Wikmanson plied his unlikely trade as a professional accountant working for the new Swedish National Lottery. He also pursued concurrent musical appointments as an organist and as a significant figure in the musical and cultural life of his country though it was the nature of his profession that he was regarded as something of a musical amateur, a judgement that was reflective of the relative social standings of official accountant and mere composer, organist and cellist.

The quartets here were published posthumously and can’t be dated with any real degree of accuracy. They do however represent his major contribution to musical posterity and were dedicated on the title page of the first edition by Wikmanson’s wife to Haydn, a fact that establishes definitively where the Swedish composer’s affinities lay. These are felicitous, well-constructed, well-argued and musical works. They don’t establish any great precedent nor do they show him as a thinker much beyond Haydn’s hegemony but as a sidelight on Haydn’s profound influence on specifically quartet composition in the last quarter of the eighteenth century they are salutary. The D minor flirts with fugato in its opening movement but falls back on an attractive series of imitative entries, charmingly deployed and aerated. I was more struck by the Adagio in which a rather grandiloquent beginning is followed by some meltingly affecting writing – and powerful work for the first violin in the cadential end and a concluding unison bleakness.
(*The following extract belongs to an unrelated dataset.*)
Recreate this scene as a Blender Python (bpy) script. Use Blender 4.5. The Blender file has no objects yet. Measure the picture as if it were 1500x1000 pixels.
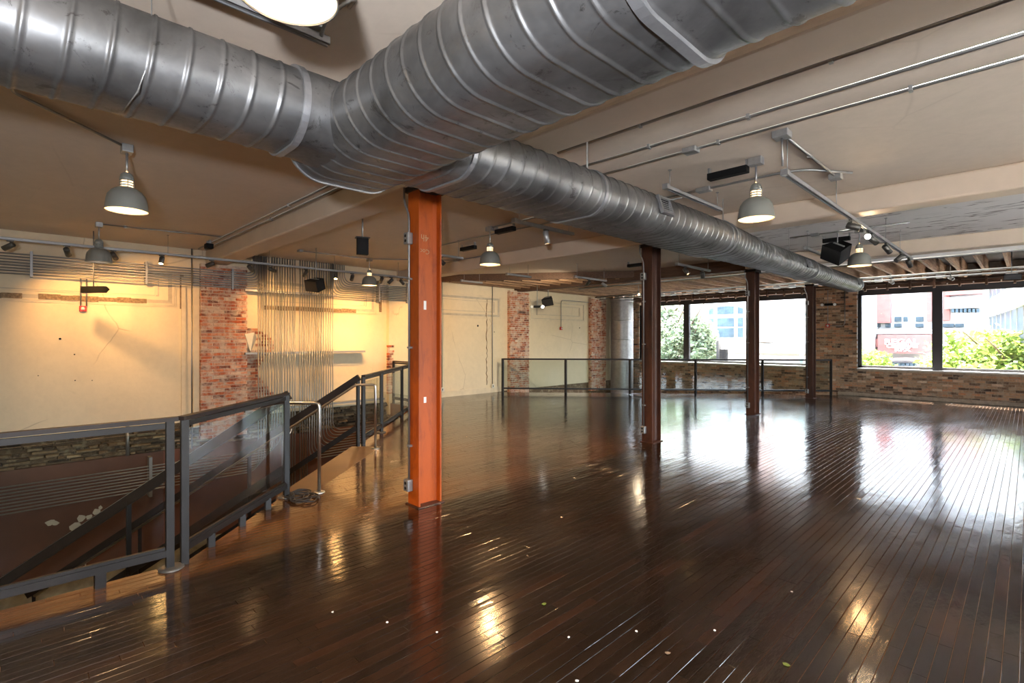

He can write a perky landler in the Minuet – complete with elegant aloofness – and a bustly pizzicato strong finale. In the E minor he’s adept at exploiting quite short paragraphal writing to create an air of tension and also manages to deploy some earthy Haydnesque drollery. The adagio is in Haydn’s best variational form but the finale is rather lacking in distinction and the first violin plays a little roughly as well. There’s certainly something sprightly about the B flat major’s opening movement and a real sense of wistfulness and also elegance in the Romance second movement. Even these are topped however by the joyful and artless finale which is pure pleasure from first bar to last.
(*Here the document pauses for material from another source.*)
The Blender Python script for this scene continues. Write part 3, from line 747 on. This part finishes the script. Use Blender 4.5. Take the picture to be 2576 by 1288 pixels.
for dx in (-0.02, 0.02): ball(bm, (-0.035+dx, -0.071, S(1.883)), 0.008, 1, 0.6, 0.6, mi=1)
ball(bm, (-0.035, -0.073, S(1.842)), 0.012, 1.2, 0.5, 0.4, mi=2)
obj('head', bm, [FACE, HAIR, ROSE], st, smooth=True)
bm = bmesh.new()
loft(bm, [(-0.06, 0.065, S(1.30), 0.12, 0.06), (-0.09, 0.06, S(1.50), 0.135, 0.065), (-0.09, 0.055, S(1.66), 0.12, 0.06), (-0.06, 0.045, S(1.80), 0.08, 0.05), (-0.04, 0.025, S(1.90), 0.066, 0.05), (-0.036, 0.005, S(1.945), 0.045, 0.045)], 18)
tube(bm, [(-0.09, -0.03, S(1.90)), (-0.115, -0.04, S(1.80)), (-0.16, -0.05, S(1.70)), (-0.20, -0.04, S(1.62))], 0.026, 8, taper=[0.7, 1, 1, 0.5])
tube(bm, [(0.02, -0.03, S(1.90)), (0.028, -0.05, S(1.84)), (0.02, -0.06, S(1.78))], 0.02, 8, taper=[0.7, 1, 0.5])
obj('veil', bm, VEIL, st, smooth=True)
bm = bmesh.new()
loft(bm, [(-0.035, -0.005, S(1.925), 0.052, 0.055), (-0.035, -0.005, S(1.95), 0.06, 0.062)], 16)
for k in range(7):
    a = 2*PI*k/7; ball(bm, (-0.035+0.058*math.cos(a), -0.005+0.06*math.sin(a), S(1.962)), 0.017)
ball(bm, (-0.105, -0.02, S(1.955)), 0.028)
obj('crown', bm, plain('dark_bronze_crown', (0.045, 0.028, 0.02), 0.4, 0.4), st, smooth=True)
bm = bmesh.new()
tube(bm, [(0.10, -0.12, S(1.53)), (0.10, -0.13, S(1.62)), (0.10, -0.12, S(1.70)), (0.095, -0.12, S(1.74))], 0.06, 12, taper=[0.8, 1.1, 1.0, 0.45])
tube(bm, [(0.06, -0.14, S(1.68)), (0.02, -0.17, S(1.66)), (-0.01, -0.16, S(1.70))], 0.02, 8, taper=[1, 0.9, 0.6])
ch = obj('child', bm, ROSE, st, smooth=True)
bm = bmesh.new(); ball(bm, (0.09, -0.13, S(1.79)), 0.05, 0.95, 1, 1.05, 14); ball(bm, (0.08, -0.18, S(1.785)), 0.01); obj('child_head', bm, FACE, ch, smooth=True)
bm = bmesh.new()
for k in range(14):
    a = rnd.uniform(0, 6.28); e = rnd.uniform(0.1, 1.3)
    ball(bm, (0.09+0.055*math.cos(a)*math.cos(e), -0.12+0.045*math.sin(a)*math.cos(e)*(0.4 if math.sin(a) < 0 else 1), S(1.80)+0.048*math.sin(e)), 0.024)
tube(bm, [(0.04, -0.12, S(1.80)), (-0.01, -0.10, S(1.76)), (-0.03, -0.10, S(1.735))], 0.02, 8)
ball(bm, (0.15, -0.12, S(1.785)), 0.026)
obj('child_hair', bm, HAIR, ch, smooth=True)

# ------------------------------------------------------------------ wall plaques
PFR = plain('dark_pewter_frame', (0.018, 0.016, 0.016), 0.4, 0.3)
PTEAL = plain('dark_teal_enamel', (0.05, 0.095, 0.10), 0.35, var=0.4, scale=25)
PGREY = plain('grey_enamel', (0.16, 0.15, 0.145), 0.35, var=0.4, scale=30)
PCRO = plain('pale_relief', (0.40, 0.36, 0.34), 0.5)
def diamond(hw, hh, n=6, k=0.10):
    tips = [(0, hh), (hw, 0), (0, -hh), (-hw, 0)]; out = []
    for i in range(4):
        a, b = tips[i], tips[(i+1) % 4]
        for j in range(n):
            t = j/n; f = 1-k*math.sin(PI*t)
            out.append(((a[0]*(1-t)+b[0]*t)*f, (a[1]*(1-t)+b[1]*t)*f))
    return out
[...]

On balance it’s the first of the trio of Quartets that is the most completely impressive and whilst hardly of profoundly elevated status, the accountant-composer reveals himself to be an attractive melodist and a skilful architect of musical structure. Performances are pretty good from all three quartet groups and performances derive from Swedish Radio broadcasts from 1983-85; the group led by Nils-Erik Sparf play on period instruments.